Scenes as source code
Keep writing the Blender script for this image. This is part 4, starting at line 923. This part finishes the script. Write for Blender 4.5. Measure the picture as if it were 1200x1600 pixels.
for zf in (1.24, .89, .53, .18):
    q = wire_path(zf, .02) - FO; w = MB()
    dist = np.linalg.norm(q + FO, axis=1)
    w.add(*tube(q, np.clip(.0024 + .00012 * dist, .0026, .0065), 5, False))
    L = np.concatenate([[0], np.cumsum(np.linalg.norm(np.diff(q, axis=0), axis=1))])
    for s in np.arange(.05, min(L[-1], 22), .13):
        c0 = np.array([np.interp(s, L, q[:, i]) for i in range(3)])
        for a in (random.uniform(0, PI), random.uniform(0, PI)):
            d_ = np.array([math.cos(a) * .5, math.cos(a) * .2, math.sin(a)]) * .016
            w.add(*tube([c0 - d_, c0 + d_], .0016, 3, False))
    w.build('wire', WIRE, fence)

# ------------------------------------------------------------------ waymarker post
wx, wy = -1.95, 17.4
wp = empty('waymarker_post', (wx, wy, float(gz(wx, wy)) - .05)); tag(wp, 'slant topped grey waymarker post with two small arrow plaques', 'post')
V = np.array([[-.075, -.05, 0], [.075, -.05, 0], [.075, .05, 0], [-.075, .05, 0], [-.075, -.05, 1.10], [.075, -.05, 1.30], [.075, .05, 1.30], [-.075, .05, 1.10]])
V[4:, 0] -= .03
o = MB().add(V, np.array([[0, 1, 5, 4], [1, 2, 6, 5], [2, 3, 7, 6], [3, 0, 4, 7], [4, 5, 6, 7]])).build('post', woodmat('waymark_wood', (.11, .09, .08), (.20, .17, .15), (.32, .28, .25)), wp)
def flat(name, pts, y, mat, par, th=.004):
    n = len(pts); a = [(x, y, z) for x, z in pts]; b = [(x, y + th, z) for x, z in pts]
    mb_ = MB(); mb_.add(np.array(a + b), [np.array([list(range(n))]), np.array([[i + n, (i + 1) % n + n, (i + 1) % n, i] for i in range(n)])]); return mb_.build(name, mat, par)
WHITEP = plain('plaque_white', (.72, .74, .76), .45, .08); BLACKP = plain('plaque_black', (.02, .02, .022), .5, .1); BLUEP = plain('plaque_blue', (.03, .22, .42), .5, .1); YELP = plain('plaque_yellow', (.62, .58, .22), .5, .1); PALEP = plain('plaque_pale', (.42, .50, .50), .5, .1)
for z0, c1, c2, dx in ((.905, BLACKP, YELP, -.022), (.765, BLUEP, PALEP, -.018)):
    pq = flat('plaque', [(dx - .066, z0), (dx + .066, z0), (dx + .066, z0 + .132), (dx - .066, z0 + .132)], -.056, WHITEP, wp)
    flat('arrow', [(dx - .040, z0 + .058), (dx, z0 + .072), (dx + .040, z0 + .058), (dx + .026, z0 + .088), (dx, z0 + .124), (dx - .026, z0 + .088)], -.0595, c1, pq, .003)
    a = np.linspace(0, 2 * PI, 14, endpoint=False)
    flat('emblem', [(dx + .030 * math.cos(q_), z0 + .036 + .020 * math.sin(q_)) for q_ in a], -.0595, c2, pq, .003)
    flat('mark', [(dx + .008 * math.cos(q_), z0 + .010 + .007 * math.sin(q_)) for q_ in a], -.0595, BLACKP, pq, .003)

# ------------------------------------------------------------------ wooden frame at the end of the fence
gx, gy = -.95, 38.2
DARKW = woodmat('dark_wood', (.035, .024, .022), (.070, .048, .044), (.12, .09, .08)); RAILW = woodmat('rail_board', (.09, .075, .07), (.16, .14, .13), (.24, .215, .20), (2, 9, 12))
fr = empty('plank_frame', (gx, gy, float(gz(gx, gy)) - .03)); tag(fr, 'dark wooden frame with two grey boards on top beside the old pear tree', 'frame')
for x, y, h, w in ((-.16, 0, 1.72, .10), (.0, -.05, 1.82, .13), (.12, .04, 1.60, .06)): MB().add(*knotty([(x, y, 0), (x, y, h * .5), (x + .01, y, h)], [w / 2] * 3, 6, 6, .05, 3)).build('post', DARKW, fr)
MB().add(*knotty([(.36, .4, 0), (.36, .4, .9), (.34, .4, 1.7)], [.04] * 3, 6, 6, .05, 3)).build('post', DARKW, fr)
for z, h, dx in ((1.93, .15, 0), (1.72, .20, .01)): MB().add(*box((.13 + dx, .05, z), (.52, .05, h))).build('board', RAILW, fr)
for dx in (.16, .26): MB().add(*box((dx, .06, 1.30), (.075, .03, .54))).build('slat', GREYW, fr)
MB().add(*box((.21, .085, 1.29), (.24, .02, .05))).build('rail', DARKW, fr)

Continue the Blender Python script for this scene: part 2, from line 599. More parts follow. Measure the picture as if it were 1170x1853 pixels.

PROBLEM TO WORK ON
Reproduce exactly the lines from the beginning of the entries above up to and including the line that contains "w.build('wire', WIRE, fence)".

FINISHED EXERCISE
Keep writing the Blender script for this image. This is part 4, starting at line 923. This part finishes the script. Write for Blender 4.5. Measure the picture as if it were 1200x1600 pixels.
for zf in (1.24, .89, .53, .18):
    q = wire_path(zf, .02) - FO; w = MB()
    dist = np.linalg.norm(q + FO, axis=1)
    w.add(*tube(q, np.clip(.0024 + .00012 * dist, .0026, .0065), 5, False))
    L = np.concatenate([[0], np.cumsum(np.linalg.norm(np.diff(q, axis=0), axis=1))])
    for s in np.arange(.05, min(L[-1], 22), .13):
        c0 = np.array([np.interp(s, L, q[:, i]) for i in range(3)])
        for a in (random.uniform(0, PI), random.uniform(0, PI)):
            d_ = np.array([math.cos(a) * .5, math.cos(a) * .2, math.sin(a)]) * .016
            w.add(*tube([c0 - d_, c0 + d_], .0016, 3, False))
    w.build('wire', WIRE, fence)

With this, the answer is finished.